Stated task
Below you will find a set of lines. Repeat them all exactly.

Data extract
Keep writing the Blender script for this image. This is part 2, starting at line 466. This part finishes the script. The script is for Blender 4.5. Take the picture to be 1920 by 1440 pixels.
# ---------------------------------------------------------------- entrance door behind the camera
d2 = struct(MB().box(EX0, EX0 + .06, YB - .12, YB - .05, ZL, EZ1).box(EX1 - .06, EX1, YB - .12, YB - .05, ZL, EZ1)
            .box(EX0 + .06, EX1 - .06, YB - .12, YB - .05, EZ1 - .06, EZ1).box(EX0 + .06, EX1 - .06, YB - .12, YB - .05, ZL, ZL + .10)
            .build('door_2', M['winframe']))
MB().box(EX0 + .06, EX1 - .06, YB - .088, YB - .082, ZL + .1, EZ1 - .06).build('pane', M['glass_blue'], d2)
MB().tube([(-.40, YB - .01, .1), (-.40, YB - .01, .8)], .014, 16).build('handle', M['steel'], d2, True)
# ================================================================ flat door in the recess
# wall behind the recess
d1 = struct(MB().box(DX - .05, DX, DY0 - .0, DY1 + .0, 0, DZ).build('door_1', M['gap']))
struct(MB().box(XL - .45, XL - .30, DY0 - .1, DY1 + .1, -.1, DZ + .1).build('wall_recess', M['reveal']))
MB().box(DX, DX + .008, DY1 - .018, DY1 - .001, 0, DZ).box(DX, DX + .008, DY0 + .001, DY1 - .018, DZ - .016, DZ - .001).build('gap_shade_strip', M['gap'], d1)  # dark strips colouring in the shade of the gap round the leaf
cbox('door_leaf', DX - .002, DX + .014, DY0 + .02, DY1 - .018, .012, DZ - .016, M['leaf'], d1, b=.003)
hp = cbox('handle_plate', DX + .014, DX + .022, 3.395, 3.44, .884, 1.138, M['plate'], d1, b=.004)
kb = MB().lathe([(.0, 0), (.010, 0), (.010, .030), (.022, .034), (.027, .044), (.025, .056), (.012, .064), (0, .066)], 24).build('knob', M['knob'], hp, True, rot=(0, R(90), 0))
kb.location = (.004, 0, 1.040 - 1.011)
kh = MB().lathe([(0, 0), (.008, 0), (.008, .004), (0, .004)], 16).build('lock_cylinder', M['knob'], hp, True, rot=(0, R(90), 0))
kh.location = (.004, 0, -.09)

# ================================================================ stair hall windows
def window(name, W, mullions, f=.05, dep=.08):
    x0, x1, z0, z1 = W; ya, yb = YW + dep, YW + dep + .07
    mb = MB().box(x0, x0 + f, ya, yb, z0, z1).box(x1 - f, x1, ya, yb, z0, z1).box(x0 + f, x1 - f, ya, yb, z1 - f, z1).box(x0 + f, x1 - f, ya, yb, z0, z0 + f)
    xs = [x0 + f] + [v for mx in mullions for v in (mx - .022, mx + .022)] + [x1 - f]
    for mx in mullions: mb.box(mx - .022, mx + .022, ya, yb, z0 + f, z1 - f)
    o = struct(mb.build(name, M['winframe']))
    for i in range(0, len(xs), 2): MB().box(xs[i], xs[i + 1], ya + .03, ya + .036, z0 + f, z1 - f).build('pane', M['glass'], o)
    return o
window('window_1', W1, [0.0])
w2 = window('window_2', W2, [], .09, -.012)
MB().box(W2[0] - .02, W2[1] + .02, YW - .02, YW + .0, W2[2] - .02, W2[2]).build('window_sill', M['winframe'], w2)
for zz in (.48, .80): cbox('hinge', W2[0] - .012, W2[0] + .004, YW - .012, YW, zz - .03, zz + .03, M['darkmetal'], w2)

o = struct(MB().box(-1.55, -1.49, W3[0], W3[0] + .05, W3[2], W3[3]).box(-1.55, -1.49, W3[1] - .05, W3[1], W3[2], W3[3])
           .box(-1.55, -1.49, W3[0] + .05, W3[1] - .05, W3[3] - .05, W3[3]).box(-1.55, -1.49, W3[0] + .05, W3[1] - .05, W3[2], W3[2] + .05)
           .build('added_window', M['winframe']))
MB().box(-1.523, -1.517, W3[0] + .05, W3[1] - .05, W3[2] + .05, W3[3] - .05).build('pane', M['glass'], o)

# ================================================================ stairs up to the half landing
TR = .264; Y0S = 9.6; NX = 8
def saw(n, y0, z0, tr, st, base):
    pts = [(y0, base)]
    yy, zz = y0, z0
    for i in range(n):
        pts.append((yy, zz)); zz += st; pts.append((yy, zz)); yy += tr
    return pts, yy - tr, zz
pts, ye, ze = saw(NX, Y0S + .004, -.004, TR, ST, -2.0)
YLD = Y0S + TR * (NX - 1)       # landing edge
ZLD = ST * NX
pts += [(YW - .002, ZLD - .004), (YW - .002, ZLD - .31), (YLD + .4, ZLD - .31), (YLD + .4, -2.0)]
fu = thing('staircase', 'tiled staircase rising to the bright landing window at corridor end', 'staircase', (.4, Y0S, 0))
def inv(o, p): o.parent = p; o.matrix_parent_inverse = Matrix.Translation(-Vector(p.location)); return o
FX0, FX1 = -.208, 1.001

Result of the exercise
Keep writing the Blender script for this image. This is part 2, starting at line 466. This part finishes the script. The script is for Blender 4.5. Take the picture to be 1920 by 1440 pixels.
# ---------------------------------------------------------------- entrance door behind the camera
d2 = struct(MB().box(EX0, EX0 + .06, YB - .12, YB - .05, ZL, EZ1).box(EX1 - .06, EX1, YB - .12, YB - .05, ZL, EZ1)
            .box(EX0 + .06, EX1 - .06, YB - .12, YB - .05, EZ1 - .06, EZ1).box(EX0 + .06, EX1 - .06, YB - .12, YB - .05, ZL, ZL + .10)
            .build('door_2', M['winframe']))
MB().box(EX0 + .06, EX1 - .06, YB - .088, YB - .082, ZL + .1, EZ1 - .06).build('pane', M['glass_blue'], d2)
MB().tube([(-.40, YB - .01, .1), (-.40, YB - .01, .8)], .014, 16).build('handle', M['steel'], d2, True)
# ================================================================ flat door in the recess
# wall behind the recess
d1 = struct(MB().box(DX - .05, DX, DY0 - .0, DY1 + .0, 0, DZ).build('door_1', M['gap']))
struct(MB().box(XL - .45, XL - .30, DY0 - .1, DY1 + .1, -.1, DZ + .1).build('wall_recess', M['reveal']))
MB().box(DX, DX + .008, DY1 - .018, DY1 - .001, 0, DZ).box(DX, DX + .008, DY0 + .001, DY1 - .018, DZ - .016, DZ - .001).build('gap_shade_strip', M['gap'], d1)  # dark strips colouring in the shade of the gap round the leaf
cbox('door_leaf', DX - .002, DX + .014, DY0 + .02, DY1 - .018, .012, DZ - .016, M['leaf'], d1, b=.003)
hp = cbox('handle_plate', DX + .014, DX + .022, 3.395, 3.44, .884, 1.138, M['plate'], d1, b=.004)
kb = MB().lathe([(.0, 0), (.010, 0), (.010, .030), (.022, .034), (.027, .044), (.025, .056), (.012, .064), (0, .066)], 24).build('knob', M['knob'], hp, True, rot=(0, R(90), 0))
kb.location = (.004, 0, 1.040 - 1.011)
kh = MB().lathe([(0, 0), (.008, 0), (.008, .004), (0, .004)], 16).build('lock_cylinder', M['knob'], hp, True, rot=(0, R(90), 0))
kh.location = (.004, 0, -.09)

# ================================================================ stair hall windows
def window(name, W, mullions, f=.05, dep=.08):
    x0, x1, z0, z1 = W; ya, yb = YW + dep, YW + dep + .07
    mb = MB().box(x0, x0 + f, ya, yb, z0, z1).box(x1 - f, x1, ya, yb, z0, z1).box(x0 + f, x1 - f, ya, yb, z1 - f, z1).box(x0 + f, x1 - f, ya, yb, z0, z0 + f)
    xs = [x0 + f] + [v for mx in mullions for v in (mx - .022, mx + .022)] + [x1 - f]
    for mx in mullions: mb.box(mx - .022, mx + .022, ya, yb, z0 + f, z1 - f)
    o = struct(mb.build(name, M['winframe']))
    for i in range(0, len(xs), 2): MB().box(xs[i], xs[i + 1], ya + .03, ya + .036, z0 + f, z1 - f).build('pane', M['glass'], o)
    return o
window('window_1', W1, [0.0])
w2 = window('window_2', W2, [], .09, -.012)
MB().box(W2[0] - .02, W2[1] + .02, YW - .02, YW + .0, W2[2] - .02, W2[2]).build('window_sill', M['winframe'], w2)
for zz in (.48, .80): cbox('hinge', W2[0] - .012, W2[0] + .004, YW - .012, YW, zz - .03, zz + .03, M['darkmetal'], w2)

o = struct(MB().box(-1.55, -1.49, W3[0], W3[0] + .05, W3[2], W3[3]).box(-1.55, -1.49, W3[1] - .05, W3[1], W3[2], W3[3])
           .box(-1.55, -1.49, W3[0] + .05, W3[1] - .05, W3[3] - .05, W3[3]).box(-1.55, -1.49, W3[0] + .05, W3[1] - .05, W3[2], W3[2] + .05)
           .build('added_window', M['winframe']))
MB().box(-1.523, -1.517, W3[0] + .05, W3[1] - .05, W3[2] + .05, W3[3] - .05).build('pane', M['glass'], o)

# ================================================================ stairs up to the half landing
TR = .264; Y0S = 9.6; NX = 8
def saw(n, y0, z0, tr, st, base):
    pts = [(y0, base)]
    yy, zz = y0, z0
    for i in range(n):
        pts.append((yy, zz)); zz += st; pts.append((yy, zz)); yy += tr
    return pts, yy - tr, zz
pts, ye, ze = saw(NX, Y0S + .004, -.004, TR, ST, -2.0)
YLD = Y0S + TR * (NX - 1)       # landing edge
ZLD = ST * NX
pts += [(YW - .002, ZLD - .004), (YW - .002, ZLD - .31), (YLD + .4, ZLD - .31), (YLD + .4, -2.0)]
fu = thing('staircase', 'tiled staircase rising to the bright landing window at corridor end', 'staircase', (.4, Y0S, 0))
def inv(o, p): o.parent = p; o.matrix_parent_inverse = Matrix.Translation(-Vector(p.location)); return o
FX0, FX1 = -.208, 1.001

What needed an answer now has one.